### GIVEN EXERCISE
Begin with the first line of the material and copy each line word for word through the line that contains "Y = F*CH/(py-HZ); return (px-543)/F*Y, Y"; the pictures are left out.

### GIVEN MATERIAL
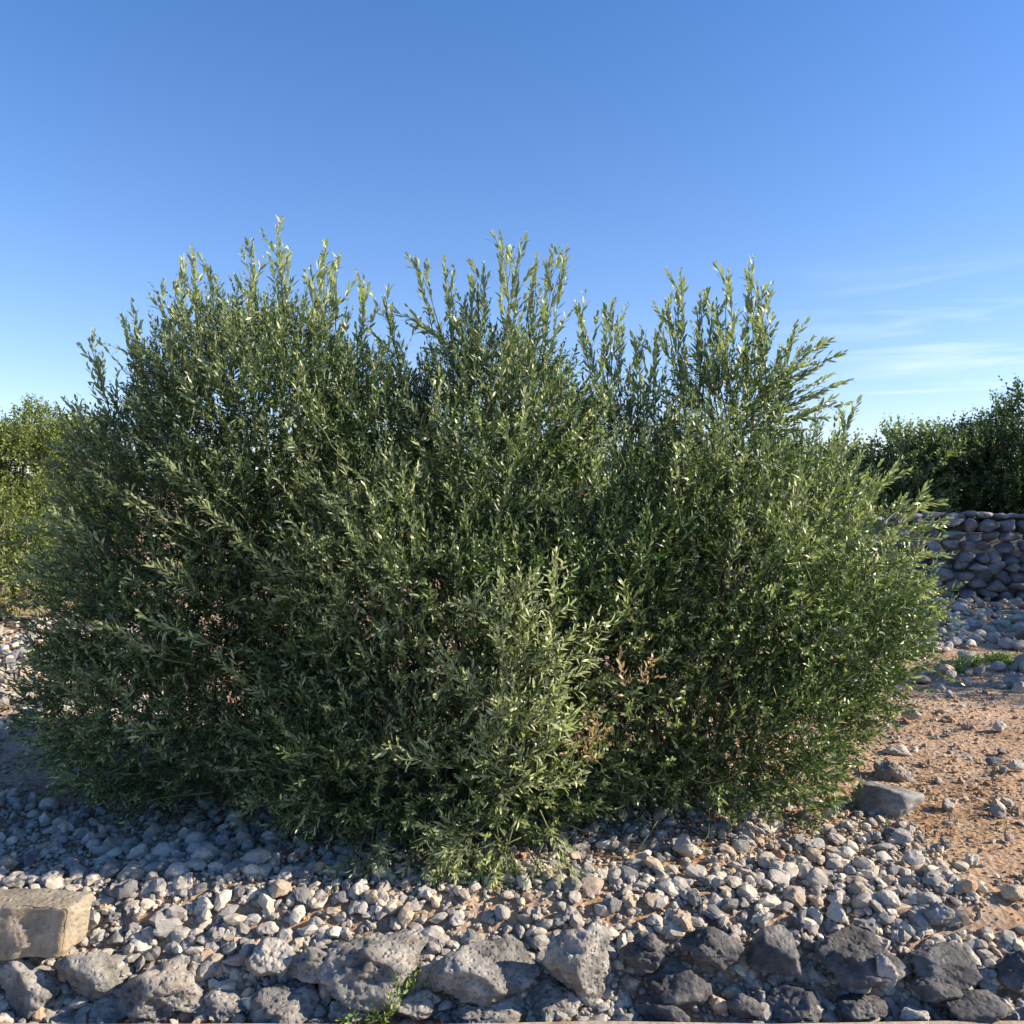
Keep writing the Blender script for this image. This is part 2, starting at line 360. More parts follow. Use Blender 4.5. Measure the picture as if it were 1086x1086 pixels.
# pale pavement strip at the foot of the rock edging
n = 120; xs = np.linspace(-30, 30, n); ye = 2.455+fbm(np.stack([xs*3, xs*0, xs*0], -1), 3, 3)*.012
V = np.concatenate([np.stack([xs, xs*0-20, xs*0-.19], -1), np.stack([xs, ye, xs*0-.19], -1), np.stack([xs, ye+.006, xs*0-.26], -1)])
i = np.arange(n-1); Fp = np.concatenate([np.stack([i, i+1, i+1+n, i+n], -1), np.stack([i+n, i+1+n, i+1+2*n, i+2*n], -1)])
tag(mesh_np('path', V, [Fp], M_STONE['tan']), kind='structure')

def gpt(px, py):                      # photo pixel on the gravel level -> ground point
    Y = F*CH/(py-HZ); return (px-543)/F*Y, Y

# ================================================================== ROCKS OF THE EDGING
footprints = []                       # x, y, radius of what already lies there
def rock(name, px, py, wpx, hpx, Y, mat, label, seed, pit=.6, cat='rock', group='rocks edging the gravel bed', depth=None, rot=0, sub=5, planes=14, sharp=14, rough=.10, tilt=0):
    Y = min(Y, 2.61) if group == 'rocks edging the gravel bed' else Y; c = at(px, py, Y); k_ = 1.05 if mat is not M_SHADED else .93; wm = wpx/F*Y/2*k_; hm = hpx/F*Y/2*k_; dm = depth/2 if depth else wm*.75
    V, Fc = rock_verts(sub, seed, planes, sharp, rough*1.1, pit*1.0, (wm, dm, hm), 2.6)
    o = mesh_np(name, V, [Fc], mat, None, True); o.location = c; o.rotation_euler = (0, R(tilt), R(rot))
    tag(o, label, cat, group); footprints.append((c[0], c[1], max(wm, dm)))
    return o
RK, SHD, TB = M_ROCK, M_SHADED, M_BLOCK
EDGE = [
 ('rock', 33, 1049, 70, 66, 2.58, RK, 'grey rock with a rusty stain directly under the tan limestone block', 11, .4),
 ('rock', 97, 1033, 68, 56, 2.60, RK, 'sloping pale grey rock right of the tan block, with a smooth upper face', 12, .3),
 ('rock', 174, 1050, 104, 70, 2.58, RK, 'large jagged pitted rock with sunlit crest, second rock right of the tan block', 113, 1.3),
 ('rock', 286, 1014, 54, 42, 2.66, RK, 'squarish rough tan grey rock set back above the two flat bottom rocks at left', 14, .6),
 ('rock', 332, 1022, 56, 44, 2.64, RK, 'hollowed rock beside the squarish rough rock, with a scooped dark cavity', 15, 1.2),
 ('rock', 304, 1066, 82, 42, 2.55, RK, 'low rounded dark grey rock with a white veined top, below the hollowed rock', 16, .7),
 ('rock', 240, 1068, 58, 34, 2.55, RK, 'small low rock on the path edge right of the large jagged pitted rock', 17, .6),
 ('rock', 404, 1024, 122, 66, 2.60, RK, 'broad slanting grey boulder behind the green weed', 18, .8),
 ('rock', 518, 1032, 116, 50, 2.59, RK, 'long low lumpy rock between the slanting boulder and the tallest rock', 19, .7),
 ('rock', 616, 1024, 80, 96, 2.58, RK, 'tallest rock of the edging, pointing down like a wedge, half its face pale', 20, .6),
 ('rock', 686, 1008, 64, 42, 2.66, SHD, 'pitted dark rock just right of the tallest rock with a lit rim', 21, 1.2),
 ('rock', 712, 1048, 90, 56, 2.58, SHD, 'brownish dark rock lying under the pitted dark rock', 22, .5),
 ('rock', 702, 1072, 66, 36, 2.52, SHD, 'pointed grey slab on the path edge right of the tallest rock', 23, .3),
 ('rock', 753, 1007, 76, 40, 2.66, SHD, 'flat topped dark rock bridging the black gap in the edging', 24, .8),
 ('rock', 827, 1012, 72, 56, 2.63, SHD, 'blocky dark boulder with a flat front above the black gap', 25, .4),
 ('rock', 908, 1015, 98, 56, 2.66, SHD, 'wide dark boulder in shade behind the small upright pale stone', 26, .7),
 ('rock', 937, 1032, 27, 38, 2.54, M_STONE['grey'], 'small upright pale stone leaning on the wide dark boulder', 27, .2),
 ('rock', 997, 1023, 84, 44, 2.62, SHD, 'smooth wedge shaped dark rock right of the small upright pale stone', 28, .3),
 ('rock', 990, 1052, 62, 32, 2.55, SHD, 'flat blue grey rock under the smooth wedge shaped rock', 29, .3),
 ('rock', 1034, 1066, 78, 40, 2.52, SHD, 'angular dark slab at the bottom right corner', 30, .3),
 ('rock', 790, 1067, 48, 34, 2.54, SHD, 'small dark rock at the foot of the black gap', 31, .4),
 ('rock', 846, 1068, 72, 40, 2.53, SHD, 'rough dark rock on the path edge below the blocky dark boulder', 32, .8),
 ('rock', 915, 1070, 66, 34, 2.53, SHD, 'broken dark rock on the path edge below the small upright pale stone', 33, .7),
 ('rock', 376, 1070, 54, 28, 2.53, RK, 'low grey rock on the path edge just left of the green weed', 34, .6),
 ('rock', 438, 1068, 56, 30, 2.53, RK, 'stepped grey rock on the path edge just right of the green weed', 35, .5),
 ('rock', 512, 1071, 90, 30, 2.54, RK, 'ragged low rock under the long low lumpy rock', 36, 1.2),
 ('rock', 586, 1068, 62, 38, 2.54, RK, 'curved shell like rock under the left side of the tallest rock', 37, .6),
 ('rock', 972, 1076, 34, 16, 2.50, M_STONE['grey'], 'little pale blue stone on the path edge near the bottom right', 38, .1),
 ('rock', 1080, 1030, 50, 44, 2.60, SHD, 'dark rock cut by the right edge of the view', 39, .5),
 ('rock', 655, 1064, 40, 30, 2.62, SHD, 'dark brown stone wedged deep between the tallest rock and the pointed slab', 40, .4),
 ('rock', 124, 1072, 50, 24, 2.53, RK, 'low dark rock on the path edge below the sloping pale grey rock', 41, .5),
]
for e in EDGE:
    rock(*e[:8], e[8], pit=e[9], rot=rng.uniform(-12, 12), planes=10, sharp=34, tilt=rng.uniform(-6, 6))
# tan limestone block: a split, slightly worn cuboid lying on the rocks
def block():
    bm = bmesh.new(); bmesh.ops.create_cube(bm, size=1)
    bmesh.ops.bevel(bm, geom=bm.edges[:], offset=.045, segments=3, affect='EDGES', profile=.6)
    bmesh.ops.subdivide_edges(bm, edges=[e for e in bm.edges if e.calc_length() > .2], cuts=22, use_grid_fill=True)
    bmesh.ops.triangulate(bm, faces=bm.faces[:])
    V = np.array([v.co[:] for v in bm.verts]); V[:, 2] *= 1-.10*(V[:, 0]+.5); V[:, 2] += .05*V[:, 0]
    V[:, 0] += .06*V[:, 2]*(V[:, 0] > 0)
    V *= np.array([.46, .15, .165]); Nn = unit(V/np.array([.46, .15, .165])**2)
    V += Nn*(fbm(V*6, 5, 4, .55)*.012)[:, None]
    # a flake broken from the right end of the front face
    k = (V[:, 0] > .10+.03*vnoise(V*30, 3)) & (V[:, 1] < -.06); V[k, 1] += .010
    Fc = np.array([[v.index for v in f.verts] for f in bm.faces]); bm.free()
    o = mesh_np('limestone_block', V, [Fc], TB, None, True)
    c = at(8, 985, 2.62); o.location = (c[0]-.02, c[1]+.04, c[2]-.005); o.rotation_euler = (R(-5), R(-2.0), R(-8))
    tag(o, 'long squared tan limestone block lying on the rocks at the left', 'stone block'); footprints.append((c[0], c[1], .2))
block()
rock('rock', 932, 854, 96, 48, 3.62, M_STONE['dark grey'], 'large flattish grey boulder beside the right foot of the olive bush', 51, .3, group='boulders beside the bush', rough=.06)
rock('rock', 945, 822, 44, 32, 4.0, M_ROCK, 'angular boulder just behind the flattish boulder at the bush foot', 52, .5, group='boulders beside the bush')
rock('rock', 872, 862, 44, 24, 3.6, M_STONE['grey'], 'smaller pale stone half under the bush left of the flattish boulder', 53, .3, group='boulders beside the bush')
rock('rock', 950, 797, 30, 18, 4.35, M_STONE['grey'], 'pale stone against the bush behind the two boulders', 54, .3, group='boulders beside the bush')
rock('rock', 997, 922, 36, 22, 3.05, M_STONE['tan'], 'tan wedge shaped stone on the border of gravel and soil at right', 55, .2, group='boulders beside the bush')
rock('rock', 996, 968, 30, 26, 2.75, M_STONE['dark grey'], 'squat dark grey stone just behind the shaded rocks at right', 56, .3, group='boulders beside the bush')
rock('rock', 1078, 946, 30, 18, 2.86, M_STONE['tan'], 'flat tan stone on the bare soil at the right edge', 57, .2, group='boulders beside the bush')

# ================================================================== INDIVIDUAL STONES IN THE GRAVEL
SH = {'rounded': dict(planes=26, sharp=9, rough=.07, d=(1, .85, .72)), 'flat': dict(planes=12, sharp=24, rough=.06, d=(1, .82, .42)),
      'angular': dict(planes=9, sharp=40, rough=.06, d=(1, .8, .8)), 'long': dict(planes=11, sharp=20, rough=.09, d=(1, .55, .5)), 'lumpy': dict(planes=11, sharp=14, rough=.24, d=(1, .9, .75))}
PROTO = {}
for si, (s, q) in enumerate(SH.items()):
    for ti, t in enumerate(M_STONE):
        V, Fc = rock_verts(3, 200+si*17+ti*5, q['planes'], q['sharp'], q['rough']*1.7, .25, q['d'], 2.0)
        PROTO[s, t] = mesh_np('stone', V, [Fc], M_STONE[t], None, False, link=False)
ZONES = [  # name, (px0, px1, py0, py1), how many
 ('in the shaded gravel far left, near the bare soil', (0, 130, 852, 890), 13),
 ('in the shaded gravel behind the tan block', (0, 120, 890, 945), 12),
 ('in the shaded gravel right of the tan block', (105, 220, 935, 1010), 14),
 ('in the gravel along the left foot of the bush', (130, 300, 868, 905), 13),
 ('in the middle of the shaded gravel at left', (130, 270, 905, 950), 13),
 ('in the shaded gravel left of centre, under the leafy overhang', (270, 400, 900, 955), 14),
 ('in the gravel above the squarish and hollowed rocks', (225, 345, 950, 1000), 13),
 ('in the gravel above the broad slanting boulder', (345, 470, 950, 992), 13),
 ('in the sunlit gravel above the long lumpy rock', (470, 580, 960, 1010), 13),
 ('in the sunlit gravel behind the tallest rock', (580, 680, 930, 980), 13),
 ('in the sunlit gravel along the front foot of the bush', (590, 740, 895, 935), 12),
 ('in the sunlit gravel above the flat topped dark rock', (680, 780, 935, 990), 13),
 ('in the sunlit gravel above the blocky dark boulder', (780, 870, 935, 985), 13),
 ('in the sunlit gravel along the right foot of the bush', (740, 890, 870, 930), 14),
 ('in the sunlit gravel above the wide dark boulder', (870, 965, 925, 985), 13),
 ('in the gravel in front of the flattish boulder', (890, 975, 880, 925), 10),
 ('in the shaded gravel in the bottom right corner', (955, 1086, 975, 1012), 14),
 ('on the sunlit bare soil at right', (985, 1086, 770, 940), 12),
]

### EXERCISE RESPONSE
Keep writing the Blender script for this image. This is part 2, starting at line 360. More parts follow. Use Blender 4.5. Measure the picture as if it were 1086x1086 pixels.
# pale pavement strip at the foot of the rock edging
n = 120; xs = np.linspace(-30, 30, n); ye = 2.455+fbm(np.stack([xs*3, xs*0, xs*0], -1), 3, 3)*.012
V = np.concatenate([np.stack([xs, xs*0-20, xs*0-.19], -1), np.stack([xs, ye, xs*0-.19], -1), np.stack([xs, ye+.006, xs*0-.26], -1)])
i = np.arange(n-1); Fp = np.concatenate([np.stack([i, i+1, i+1+n, i+n], -1), np.stack([i+n, i+1+n, i+1+2*n, i+2*n], -1)])
tag(mesh_np('path', V, [Fp], M_STONE['tan']), kind='structure')

def gpt(px, py):                      # photo pixel on the gravel level -> ground point
    Y = F*CH/(py-HZ); return (px-543)/F*Y, Y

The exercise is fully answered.